' ' Cinema Romantico: Your Sister's Sister

Monday, July 02, 2012

Your Sister's Sister

Lynn Shelton's "Your Sister's Sister" has a truly can't-miss idea. Take two really good actresses - Emily Blunt and Rosemarie DeWitt - and an actor who while not necessarily versatile can rock it in his wheelhouse - Mark Duplass - and plop them down in a rich man's cabin out in the woods and have them talk - just talk, about relationships and secrets and vegan pancakes and so on and so forth. It's a little like Woody Allen's "September" but set on location as opposed to a soundstage with people who were likely weaned on early 90's indie rock and episodes of "Friends."

It starts well. Jack (Duplass) is at the "commemoratory event" for his brother Tom who passed away one year earlier. His brother used to date his best friend Iris (Blunt). After one friend of Tom's makes a compassionate toast, the tone shifts and Jack decides to tell it like it is. Not that he disliked his brother necessarily but he is trying - however rudely and unsuccessfully - to explain people are complicated and exist primarily in the grey areas.

Iris notes his distinct sadness. In a sweetly played scene she suggests he go to her father's cabin on a secluded island where TV and internet are not available to consider his life, whatever that may mean. He agrees, reluctantly.

The movie gets better. Upon his arrival at the cabin he discovers Hannah (DeWitt), Iris's lesbian sister. She just excised herself from a 7 year relationship. Thus, after getting off on the obligatory wrong foot they take solace in one another's self-inflicted misery, drown tequila and talk. And proving what scholars have known for thousands of years, nothing good ever comes of tequila shots at 3 in the morning because they wind up going to the boudoir.

As she must, Iris arrives the next morning. Jack wants to cover up their brief encounter. Hannah doesn't see the point.
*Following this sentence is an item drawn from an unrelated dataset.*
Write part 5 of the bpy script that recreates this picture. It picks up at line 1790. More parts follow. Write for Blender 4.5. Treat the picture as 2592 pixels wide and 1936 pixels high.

But then, upon a revelation by her sister, she does. 'Round and 'round they go.

I have described the majority of the plot, refraining from revealing a "twist" or two, but the plot is merely the jumping off point for these characters to sit around and chit-chat and hash out their thoughts and feelings. This is a film very much of the mold once described so eloquently by the esteemed Roger Ebert as not being so much what it's about as how it's about it.

It is brilliantly acted by the whole trio. Blunt has such effervescence even as she lets us see the entangled emotions lurking just beneath. DeWitt, tougher than the other two, has the most marvelous face throughout that seems to suggest her skepticism with the whole vexing world around her. The looks she gives Duplass the few times he pulls her aside to whisper one thing or another are priceless in their entertained disbelief. And Duplass might be a harried slacker but he's also kind-hearted and well-meaning and easy to root for even as he makes things so complicated for himself. And that is the film's underlying motivation - the way in which human beings inevitably find ways to screw themselves out of what they truly want.

Alas, rather than allowing this situation to resolve itself organically, the film leaves behind its free-flowing conversation to resort to a "Moonstruck"-esque shouting match at a crucial juncture in which all is revealed and everyone becomes upset with everyone else and everyone slips to the depths before climbing back toward the surface.

The end is utterly perplexing. The closing shot is theoretically an open-ending but I think it's actually quite certain, regardless of which way it went after the film faded to black. Can these three really go on existing in such a manner? How would that work? What sort of future obstacles await? Dozens, I assume. There is a moment earlier when Jack tells Iris and Hannah that there should be no whispering behind anyone's back.

But just imagine the whispers that will be going on behind their backs after all is said and done.


Anonymous said...

This looks so good! I had watched the trailer and was hoping to see it at some point, but there haven't been many (if any) showtimes locally. The idea seems a bit different and this film hasn't gotten a lot of coverage. I'd love to see this. Great review, Nick!

Nick Prigge said...

Thanks! It's showing in the city at the Landmark but I would guess that's probably about the only place you'll find it. Thank God for the Landmark. I do love it so.